Government's Provincial Growth Fund requires course correction - report

A New Zealand think tank is claiming the Government's Provincial Growth Fund (PGF) needs a course correction to ensure it isn't wasting money.

The Maxim Institute released a report on Tuesday which suggests the Government's "big" thinking with the $3 billion PGF comes with too much risk, and it needs to start making "smart" investments to generate the best outcomes for the regions.

"The temptation when you are under that kind of pressure is to pick the low hanging fruit, to grab the thing that is investment ready, even if it isn't necessarily the best investment in the big scheme of things" said chief executive Alex Penk.

The report says that the PGF has "great potential" but introduces the risk of "misallocating resources, creating dependency culture and favouring rent-seekers over innovators".

The institute's five key concerns include a lack of evaluation and little co-ordination across the overall regional development strategy. It also said a "sector-based investment strategy that picks certain sectors over others introduces undue risk".

Among five recommendations, the report suggests requiring any PGF initiative over $10 million to have a monitoring strategy developed before funding is approved.

It also said the fund's focus should be on a region's potential rather than its growth prospects.

Mr Penk said political urgencies also need to take a back seat to ensure taxpayer money is well spent.

"We all know that the faster you go, the bigger the mess, and trying to spend $3 billion in 3 years and do it well is a huge risk," he said.

"We really need to just stop thinking in terms of this amount of money in this time frame, and we just need to think about what are the best outcomes we can get for the regions."

Regional Economic Development Minister, Shane Jones, said he welcomed analysis of the PGF but disagreed with its suggestion that the Government needed to slow down with its rollout. 

"Doing so would overcomplicate the fund, and ultimately be bad news for the communities who have spent months and often years already navigating various layers of bureaucracy while trying to get their projects off the ground," he said.

Mr Jones said regional New Zealand wasn't interested in "policy séances or glossy reports" and instead want action.

"That's what the PGF is about.

"I'm convinced that between delegated Regional Economic Developmet Ministers, the Provincial Development Unit, and our Independent Advisory Panel led by Rodger Finlay, we have the necessary experience and commercial acumen to ensure the right projects are chosen, with a wider strategic view in mind."

He did, however, agree with the need for robust evaluation and monitory, but said many of the PGF projects are already supported by businesses cases and tied to various conditions and milestones. 
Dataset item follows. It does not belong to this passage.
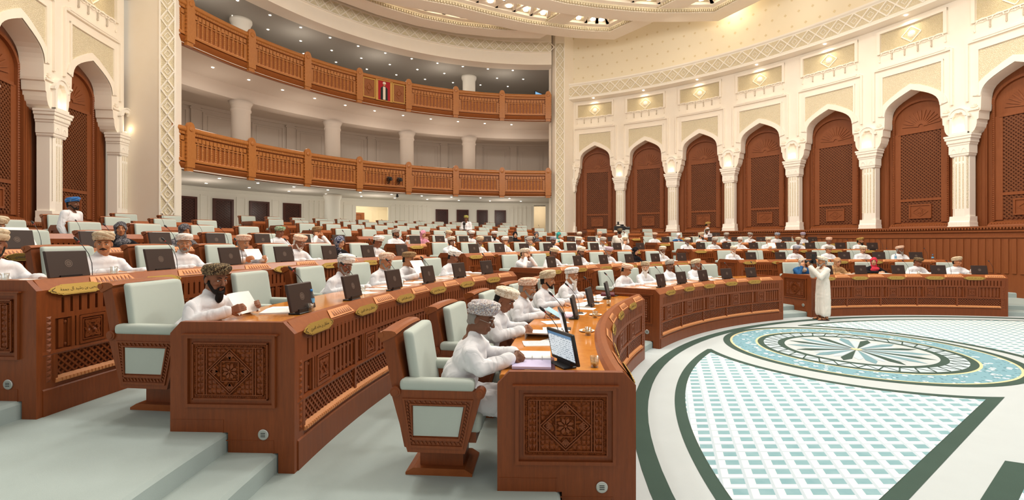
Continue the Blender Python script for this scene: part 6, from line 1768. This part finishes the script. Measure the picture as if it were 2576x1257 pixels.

Earlier this month, Newshub revealed the Government had only spent $26.6 million of its $3 billion fund, which had created only 54 jobs. The Government then did a full inventory of jobs created by the fund and said 560 had been created, including part-time jobs. 

Mr Jones said projects were taking a while to get going due to a lot of red tape.

Recently announced investments from the fund include $19.5 million into developing new pest control methods that don't use 1080, as well as $82 million into a new employment scheme to support workers in regional New Zealand.

Mr Penk is the brother of National MP Chris Penk.